The previous year, Hughes had also backed down to a U.S. Army general over the poem. In the book Shanghai Conspiracy, General Charles A. Willoughby, “who had been chief of intelligence for Douglas MacArthur for a decade,” attacked Hughes, Rampersad wrote. “The poem, Willoughby argued, was evidence of the “traitorous and corrosive quality” of the League of American Writers (“this poisonous outfit”), to which Hughes had belonged, and of other allegedly communist front organizations,” (The Life of Langston Hughes 197). Hughes contemplated suing Willoughby and the book’s publisher, but again decided to do nothing, according to Rampersad.
Hughes’s own patron, Noël Sullivan, was a staunch Catholic and initially was disturbed by the “Goodbye Christ” poem, according to Rampersad. Sullivan had provided Hughes with a home, rent-free, near Carmel, California, where Hughes could write. Sullivan also sometimes gave Hughes money, Rampersad wrote. Hughes convinced Sullivan the poem was meant as ironic and he did not lose Sullivan’s patronage, according to Rampersad.
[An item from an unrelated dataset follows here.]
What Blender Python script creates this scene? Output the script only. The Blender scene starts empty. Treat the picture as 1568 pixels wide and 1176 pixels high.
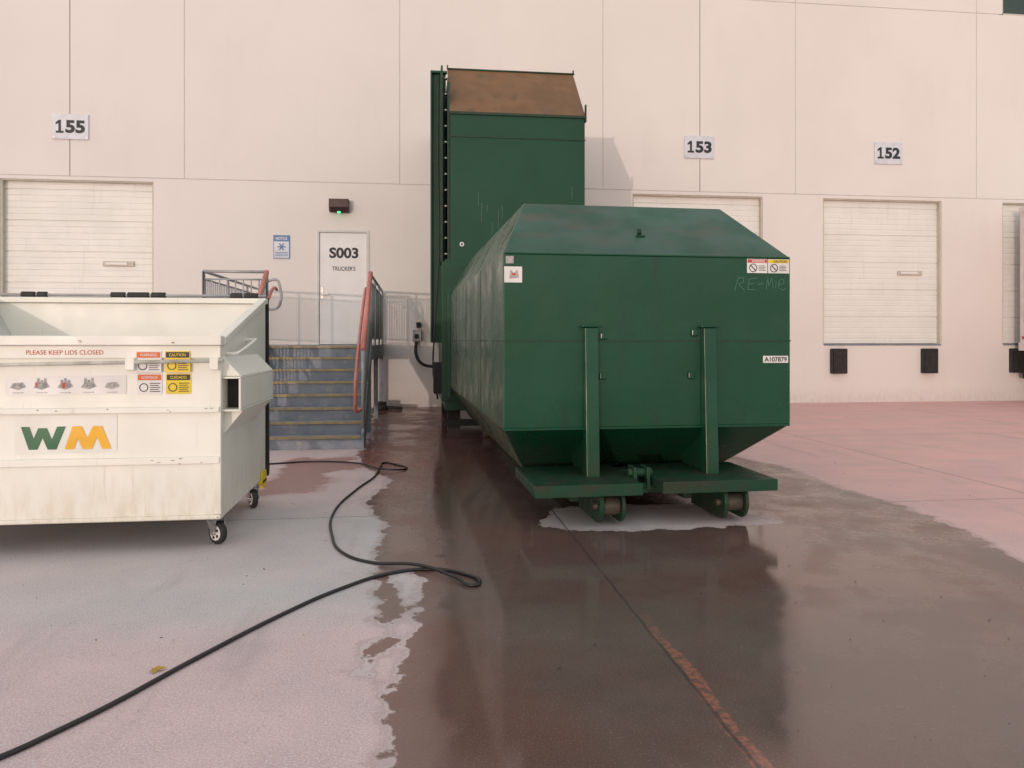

Hughes poem was written at a time when some laborers and minorities were enchanted with the Union of Soviet Socialist Republics because of the communists’s professed ideals of equality for all races and better working conditions for wage earners. After World War II, those ties came back to haunt many left-leaning liberals. The Cold War censorship of Hughes cost him money, prestige and pride. Whether in his heart he truly renounced the poem, I can’t say. But it is obvious he lacked the power and financial resources to ignore his critics. He relied on his writing to make a living and his writing was censored and threatened by his ideas in “Goodbye Christ.” That censorship came from the government in cooperation with religious groups and the very capitalist who supported Hughes. To gauge the success of the censorship, just look at current anthologies. In them you will find such poems as “The Negro Speaks of Rivers,” “Mother to Son,” “The Weary Blues,” and “I, Too.” They are all moving poems that speak about the power of the descendants of Africans. But rarely do we find in these anthologies “Goodbye Christ,” the one poem that, perhaps, had the most impact on Hughes’s life.
Works Cited
Hughes, Langston. “Goodbye Christ.” The Collected Poems of Langston Hughes. Ed. Arnold Rampersad. New York: Knopf, 2002.
Rampersad, Arnold. The Life of Langston Hughes: Volume II: 1941-1967: I Dream a World. New York: Oxford University Press, 1988.